Each Cue Stack has an HTP / LTP toggle in the Edit Cue Sequence window. This sets how the Cue interacts with other Cues running at the same time on different Masters.

  • HTP (Highest Takes Precedence): when two or more Cues control the same fixture, the higher intensity value wins. Use HTP for additive workflows (washes, backgrounds, atmospheric fills) where you want layered Cues to compound rather than override.
  • LTP (Latest Takes Precedence): when two or more Cues control the same fixture, the most recently fired Cue wins. Use LTP for theatrical sequencing where each new Cue should replace the previous look entirely (scene changes, hero looks, blackouts before a beat).

Most programmers default to LTP for narrative cueing and switch to HTP for environmental Cues that should add to whatever is already happening.

Multi-Select on the Cue Masters

The Multi-Select toggle in the right bar lets you select more than one Cue Master at a time so you can fire or unload several Cues with one tap.

  • Fire multiple Cues at once: enable Multi-Select, highlight the Cue Masters you want, then tap any one of their GO buttons.

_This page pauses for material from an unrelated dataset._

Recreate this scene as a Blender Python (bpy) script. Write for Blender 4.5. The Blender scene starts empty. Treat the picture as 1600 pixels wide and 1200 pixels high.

All highlighted Cues fire together.
  • Unload multiple Cues at once: enable Multi-Select, highlight the playing Cue Masters, long-press any Next button, and tap Unload. All highlighted Cues clear.

This is powerful for layered shows where a single creative beat involves multiple Cues firing on the same count (key light shift plus background color change plus practical effect). For beginners, keep this toggle off until you have the single-Cue workflow down; it's easy to fire unintended Cues if multiple Masters stay highlighted by accident.